My husband and I were wandering through Borders the other day, and I was intrigued by title of this book- “Mistakes Were Made (but not by me): Why We Justify Foolish Beliefs, Bad Decisions, and Hurtful Acts.” One of the pivotal factors in deciding to buy the book was this quote in the book:

A great nation is like a great man: When he makes a mistake, he realizes it. Having realized it, he admits it. Having admitted it, he corrects it. He considers those who point out his faults as his most benevolent teachers. – Lao Tzu

One of my central tenets is that it takes much more courage to admit your mistakes and try to learn from them than to try to hide or avoid the inevitable errors we all make.

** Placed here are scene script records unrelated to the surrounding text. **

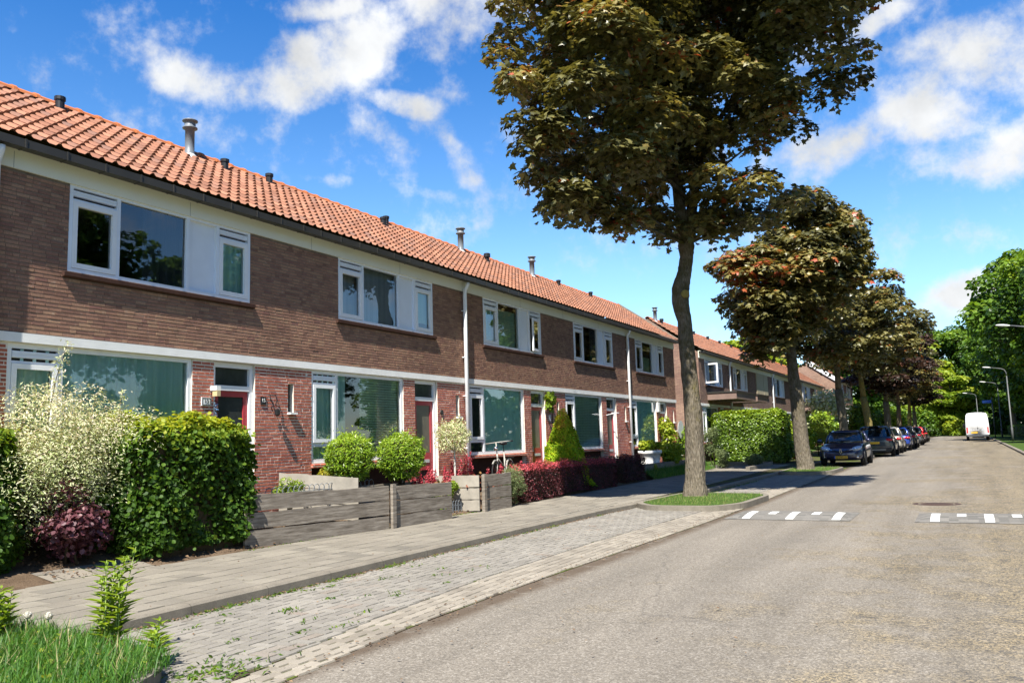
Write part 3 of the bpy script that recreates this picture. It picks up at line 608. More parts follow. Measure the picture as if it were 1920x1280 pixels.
def island(poly, nbl, h=0.10, top=0.12):
    poly = rounded(poly); a = np.array(poly); c = a.mean(0); inner = [tuple(c + (p - c) * (1 - 0.15 / max(0.3, np.linalg.norm(p - c)))) for p in a]
    mb = MB(); n = len(poly); g = lambda p: Gf(p[1])
    for i in range(n):
        p, q, pi, qi = poly[i], poly[(i + 1) % n], inner[i], inner[(i + 1) % n]
        mb.poly([(*p, g(p) - .03), (*q, g(q) - .03), (*q, g(q) + top), (*p, g(p) + top)]); mb.poly([(*p, g(p) + top), (*q, g(q) + top), (*qi, g(qi) + top), (*pi, g(pi) + top)])
    tag(mb.build('tree_pit_kerb', KERB), kind='structure')
    tag(MB().poly([(*p, g(p) + top - .004) for p in inner]).build('tree_pit_soil', LAWN), kind='structure')
    if nbl:
        P = scatter(inner, nbl); P = np.column_stack([P, G(P[:, 1]) + top - .005]); grass('verge_grass', P, h * .55, tint=.74)
island([(-6.5, 17.5), (-5.9, 16.75), (-4.55, 16.75), (-4.1, 17.6), (-4.05, 19.9), (-4.4, 20.4), (-6.3, 20.5)], 4000, 0.11)
island([(-5.9, 30.2), (-5.6, 29.9), (-4.5, 29.9), (-4.1, 30.8), (-4.05, 33.4), (-4.4, 33.8), (-5.9, 33.8)], 2600, 0.11)
for yy in (45, 58, 71, 84, 97, 110): island([(-5.85, yy - 1.8), (-4.4, yy - 1.8), (-4.1, yy - 1), (-4.1, yy + 1.2), (-4.4, yy + 1.8), (-5.85, yy + 1.8)], 300, 0.12)
island([(-6.9, 1.2), (-4.9, 1.2), (-4.35, 2.2), (-4.42, 3.3), (-4.75, 3.95), (-5.6, 4.12), (-7.2, 4.1)], 0)
P = scatter([(-7.3, 2.6), (-4.5, 2.4), (-4.42, 3.3), (-4.75, 3.95), (-5.6, 4.14), (-7.5, 4.25)], 15000); P = np.column_stack([P, np.full(len(P), 0.10)]); grass('tall_grass', P, 0.17, lean=0.9, tint=.26)
P = scatter([(-7.3, 2.9), (-4.55, 2.9), (-4.5, 3.3), (-4.8, 3.9), (-5.6, 4.08), (-7.4, 4.15)], 1500); n = len(P); P = np.column_stack([P, .11 + .08 * rng.random(n)])
tag(leaves('broadleaf_weeds', P, np.tile([0, 0, 1.], (n, 1)) + rng.normal(size=(n, 3)) * .45, rng.uniform(.02, .05, n), 'round', rng.random(n), L_BEECH), kind='stuff')
P = scatter([(-7.3, 2.9), (-4.55, 2.9), (-4.5, 3.3), (-4.8, 3.9), (-5.6, 4.12), (-7.4, 4.2)], 450); P = np.column_stack([P, np.full(len(P), .10)]); grass('dry_grass', P, .21, leafmat('dry_blade', [(0, (.20, .17, .08)), (1, (.40, .34, .20))], .2, .8, .1), lean=1.2)
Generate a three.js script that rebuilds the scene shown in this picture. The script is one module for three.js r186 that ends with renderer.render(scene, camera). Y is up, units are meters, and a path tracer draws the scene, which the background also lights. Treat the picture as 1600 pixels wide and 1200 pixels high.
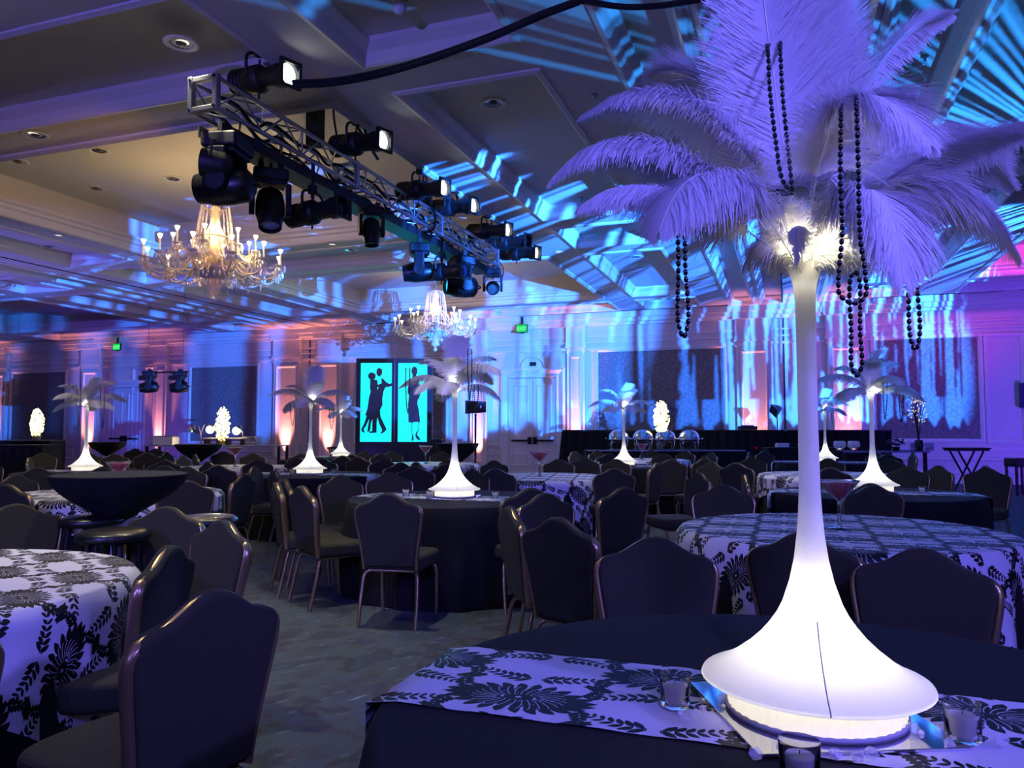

Yet so many people are so concerned with looking perfect and infalliable, they end up in deep trouble when they address their mistakes, if they even bother to do so at all.

One of the central principals I try to teach my children is that growing up is all about accepting and getting good at responsibility.  Whether it’s the small stuff, like doing your own dishes, bigger stuff like paying your own bills, or even bigger stuff, like taking care of others, like the responsibility that comes from having your own kids, it’s all about different degrees of responsibility for your own actions, and later those of others.

Yet it’s amazing to me how many people have big problems with this concept.  Whether it’s the collective finger pointing at others saying “They started it” -with whatever flimsy excuse we think lead to the Iraq War – or something much more benign, like failing to execute on a task, or simply turfing it over to others because you can’t be bothered- this can be a huge problem.

Governmentally, we have to be able to take responsibility for our decisions and their outcomes, good and bad,  Personally, it’s no different.  Every day we have thousand of choices we can make, and the ones where we take responsibility, take ownership, are the sources of our power and control.  Those we decide to ignore, not execute on, or simply allow others to execute on because of our own lack of action… then we get what we get.

Election day is coming up soon- this may not be a presidential year, but it’s still important.  It’s your responsibility as an adult to go to the ballot box and make your voice heard.  If you don’t take that affirmative action and vote,  then I say you lose your ability to kvetch and complain about politics for the next year until you get to vote again.  You need to engage- even if your candidate doesn’t win,  you need to be part of the process and do your part, or simply shut up.

I have a good friend who likes to style himself as the court jester- the person who was supposed to tell the King things in allegory and joke, poking fun, yet telling the truth to those in power.  On some levels, this is okay- it’s supposed to be the gentle delivery of a version of the truth.

However, after a while, you understand why court jesters got their heads chopped off.  It’s easy to throw water balloons and cream pies from the sidelines- it’s an entirely different matter to be the one who wears the crown and bears the responsibility for things going well or going badly. The saying “Heavy is the head that wears the crown” just means that taking responsibility for things is not fun, even if it is necessary.

And those that avoid responsibility by constantly telling you it’s your own dang problem may not be seeing the hwole picture or even care.  After all, throwing the water balloons is so much more fun than actually doing the work.